I keep two sorts of oats: ordinary Quaker oats for cooking and Old Fashioned Scotts Oats for my homemade breakfast muesli.

As I weighed out the Quaker Oats I looked at them and thought – “aren’t they more smashed up looking than oats used to be?” but I went ahead and made the cookies. They spread quite a bit but I had a feeling that they were still a bit thicker than I remembered. Yes and the mixture had not been as ‘fatty’ when I had been rolling them.  They tasted good and crispy but I wasn’t satisfied.

So I set to and made a second batch with the Scotts Old Fashioned Oats – And lo and behold they came out right this time. So I added another note on the recipe card –“Scotts Old Fashioned make thinner biscuits”.

Here are the two cookies: Quaker Oats on the left Scotts on the right – all other ingredients the same.

Should you want to make some – here is the recipe.

It makes about 16 cookies.

In a large bowl mix:

  • 3oz (85g)  plain flour
  • ½ level teaspoon bicarbonate of soda
  • 2oz (55g) sultanas
  • 3oz (85g) caster sugar
  • 3oz (85g) whole rolled oats

In a small saucepan melt:

  • 4oz (110g) butter
  • 1 tablespoon golden syrup
  • 1 tablespoon milk.

Add the melted ingredients to the bowl, mix well and leave to cool.

When cool, roll into walnut sized balls and place well apart on a baking tray.

[There is no need to grease the baking tray and when I say well apart, I really mean it. – I tend to put eight on my baking trays but they do end up touching when they are cooked. Four would probably not touch at all!]
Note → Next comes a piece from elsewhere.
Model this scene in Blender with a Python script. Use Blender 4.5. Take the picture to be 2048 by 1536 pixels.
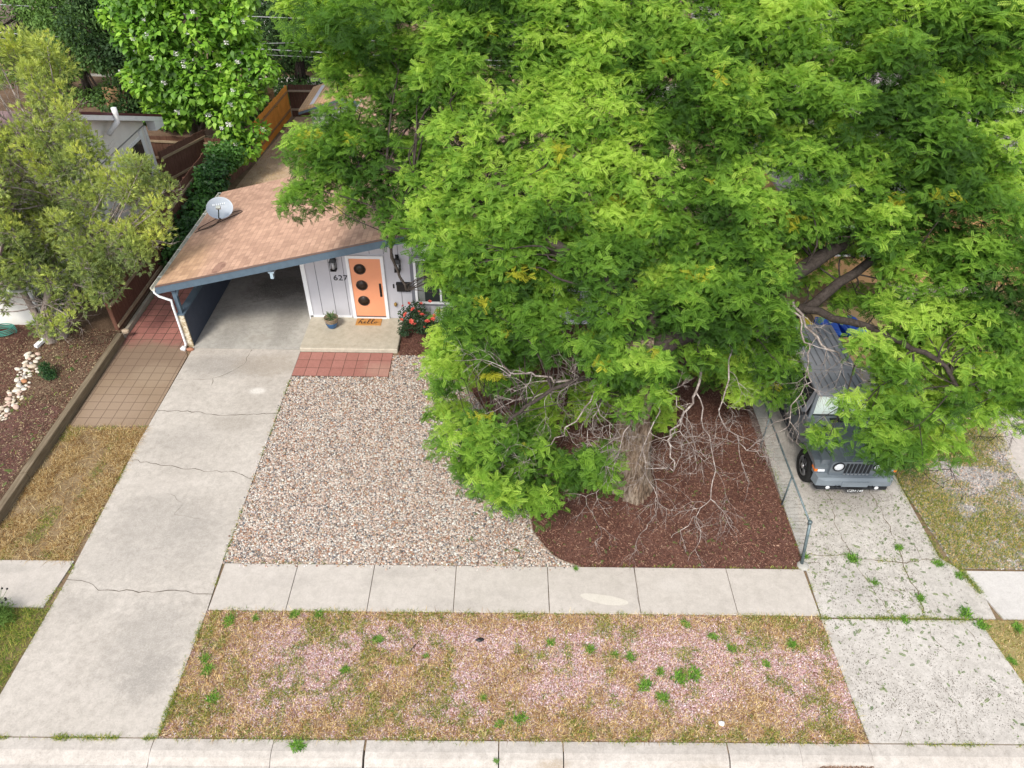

Flatten the balls with a fork.

Preheat the oven to 300 deg F=150 deg C or 140 deg for a Fan Oven.

They take about 15-20 mins in a conventional oven, less in a fan oven but check sooner.

They are ready when the middles are brown rather than cream.

Leave on the baking tray for a couple of minutes before removing with a fish slice or similar; they are fairly fragile.  Leave to cool on a rack.